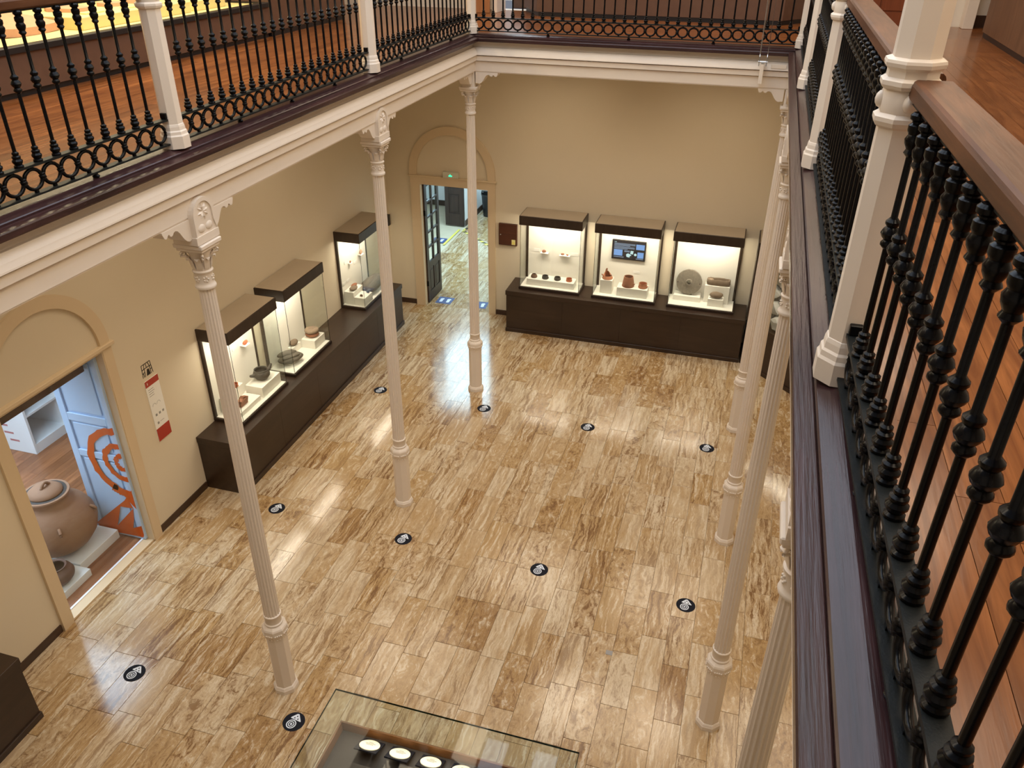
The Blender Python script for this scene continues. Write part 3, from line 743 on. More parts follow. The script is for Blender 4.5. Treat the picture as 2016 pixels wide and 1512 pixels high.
# ================================================================== SHOWCASES
def showcase(label, loc, L, D, rotz, energy=10.5):
    """local x along the front, y=0 front glass, y=D wall; base at plinth top"""
    t = thing('showcase', label, 'showcase', loc, rotz, 'lit glass showcases on dark plinths')
    H = 1.35
    part('base_frame', box(B(), -.018, L + .018, -.018, D, 0.0, .045, .003), 'hood_wood', t)
    part('inner_floor', box(B(), 0.006, L - .006, 0.006, D - .03, .0455, .052), 'case_white', t)
    part('back_panel', box(B(), 0.03, L - .03, D - .03, D - .012, .0525, H - .165), 'case_white', t)
    part('back_frame', box(B(), -.012, .029, D - .035, D, .0455, H - .166), 'hood_wood', t)
    part('back_frame', box(B(), L - .029, L + .012, D - .035, D, .0455, H - .166), 'hood_wood', t)
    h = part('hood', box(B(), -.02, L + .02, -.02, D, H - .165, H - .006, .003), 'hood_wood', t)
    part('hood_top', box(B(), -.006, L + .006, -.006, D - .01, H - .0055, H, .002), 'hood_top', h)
    part('light_strip', box(B(), .08, L - .08, .05, .10, H - .176, H - .1655), 'case_lamp', h)
    part('glass_pane', box(B(), .002, L - .002, 0.0, .006, .0455, H - .166), 'case_glass', t)
    part('glass_pane', box(B(), 0.0, .006, .0065, D - .036, .0525, H - .166), 'case_glass', t)
    part('glass_pane', box(B(), L - .006, L, .0065, D - .036, .0525, H - .166), 'case_glass', t)
    for ex in (.0, L - .0055): part('glass_edge', box(B(), ex, ex + .0055, -.004, -.0005, .046, H - .166), 'glass_edge', t)
    d = bpy.data.lights.new('showcase_lamp', 'AREA'); d.shape = 'RECTANGLE'; d.size = L * .85; d.size_y = .10; d.energy = energy; d.color = WHITE_WARM
    lo = bpy.data.objects.new('showcase_lamp', d); COL.objects.link(lo); lo.parent = t; lo.location = (L / 2, .12, H - .18); lo.rotation_euler = (math.radians(18), 0, 0)
    return t
CB = 0.80
for x0, x1, lab in ((0.045, 1.11, 'lit showcase with four small bowls in a row on the back wall'), (1.36, 2.43, 'lit showcase with the small screen on the back wall'), (2.665, 3.75, 'lit showcase with the round millstone on the back wall')):
    showcase(lab, (x0, 2.285, CB), x1 - x0, YB - 2.285, 0)
for y0, y1, lab in ((-3.045, -1.945, 'lit showcase with the two-handled dark bowl, nearest on the left wall'), (-1.715, -0.62, 'lit showcase with the double lobed stone, middle one on the left wall'), (0.63, 1.66, 'lit showcase with the weathered log, farthest on the left wall')):
    showcase(lab, (-2.195, y0, CB), y1 - y0, -2.195 - XL, PI / 2)
CF = CB + .052

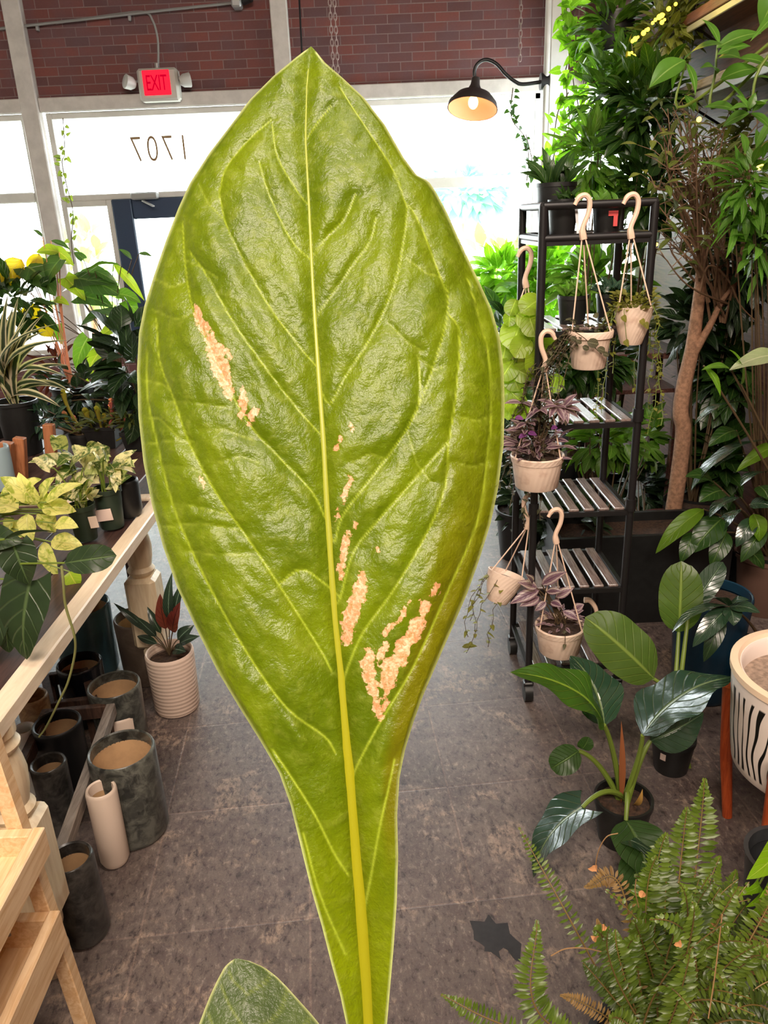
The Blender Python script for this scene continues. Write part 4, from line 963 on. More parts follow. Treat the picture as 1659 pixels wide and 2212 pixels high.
for p0, p1, w, m, l in [((225, 955), (240, 880), 14, SARR, PINKP), ((215, 955), (240, 868), 13, PINKP, PINKP), ((230, 955), (272, 882), 13, PINKP, PINKP), ((205, 950), (137, 850), 14, SARR, SARR), ((210, 955), (160, 905), 14, SARR, PINKP), ((222, 955), (186, 890), 16, SARR, SARR), ((228, 950), (210, 885), 14, SARR, SARR), ((235, 955), (255, 905), 13, SARR, SARR), ((200, 955), (140, 895), 13, SARR, PINKP), ((245, 955), (290, 905), 14, SARR, SARR), ((240, 955), (225, 900), 12, SARR, SARR)]:
    pitcher(p0, p1, 0, w * .72, c.y + U(-.03, .06), m, l, t)
lf = MB(); mound(lf, top, .10, 50, .07, 'lance', .8, .3); lf.build('foliage', G_OLV, t)
c = atz(288, 975, .74); t = thing('pitcher_plant', 'mossy green pitcher plant half hidden by the big leaf', 'pitcher plant', c); top = table_pot(t, (c.x + .02, c.y + .04), .06, .09, BLACKP, sq=True)
lf = MB(); mound(lf, top + Vector((0, 0, .05)), .11, 110, .05, 'lance', .9, .25); lf.build('foliage', G_OLV, t)
# pothos pots on the cream edged table
def pothos(label, px, py, w, hpx, leaves, tagpx, mat=GREENP):
    c = atz(px, py, .74); r = msize(w, c) / 2; h = msize(hpx, c); t = thing('potted_pothos', label, 'houseplant', c)
    c2 = (c.x, c.y + r * .8); top = table_pot(t, c2, r, h, mat)
    st, lf = MB(), MB()
    for a, b, ww in leaves:
        p, q = at(*a, c.y + U(-.03, .12)), at(*b, c.y + U(-.04, .08)); lf.leaf(p, q, msize(ww, p), (U(-.3, .3), -.6, .8), .12, .22, 'heart', 8, 6, lobe=.12, wave=.08)
        st.tube(bez(top + Vector((U(-.02, .02), 0, 0)), p, (0, -.01, .04), 6), .0024, 6)
    mound(lf, top + Vector((0, 0, .03)), r * 1.3, 16, .07, 'heart', .9, .7, .9)
    st.build('stem', GSTEM, t); lf.build('foliage', mat2 if False else POTH, t)
    if tagpx: MB().box(at(tagpx[0], tagpx[1], c.y - r * .18), (msize(tagpx[2], c), .002, msize(26, c)), Matrix.Rotation(-.1, 3, 'Y')).build('price_label', LABEL, t)
    return t
pothos('marbled pothos in a dark green pot with its pale label half turned', 180, 1172, 58, 80, [((150, 1000), (60, 1000), 42), ((160, 985), (122, 1010), 40), ((165, 1010), (120, 1050), 48), ((150, 1020), (230, 965), 40), ((130, 970), (120, 945), 40), ((180, 1030), (150, 1080), 40), ((200, 1040), (205, 1085), 34), ((175, 1045), (180, 1100), 34), ((110, 1010), (70, 990), 36), ((190, 1000), (160, 960), 44)], (202, 1128, 18))
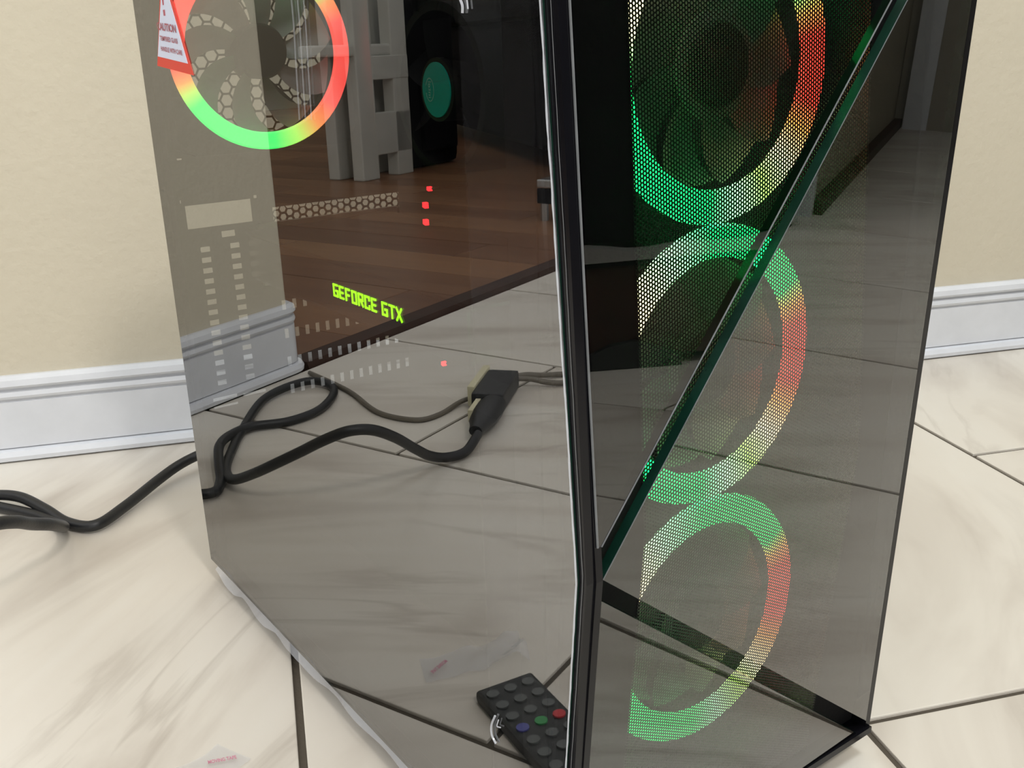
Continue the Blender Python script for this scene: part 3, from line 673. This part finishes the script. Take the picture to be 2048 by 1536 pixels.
- - -
= To do =
Check each line above for the word "parts" and copy the ones that have it.

= Written answer =
The Blender Python script for this scene continues. Write part 3, from line 743 on. More parts follow. The script is for Blender 4.5. Treat the picture as 2016 pixels wide and 1512 pixels high.
The Blender Python script for this scene continues. Write part 4, from line 963 on. More parts follow. Treat the picture as 1659 pixels wide and 2212 pixels high.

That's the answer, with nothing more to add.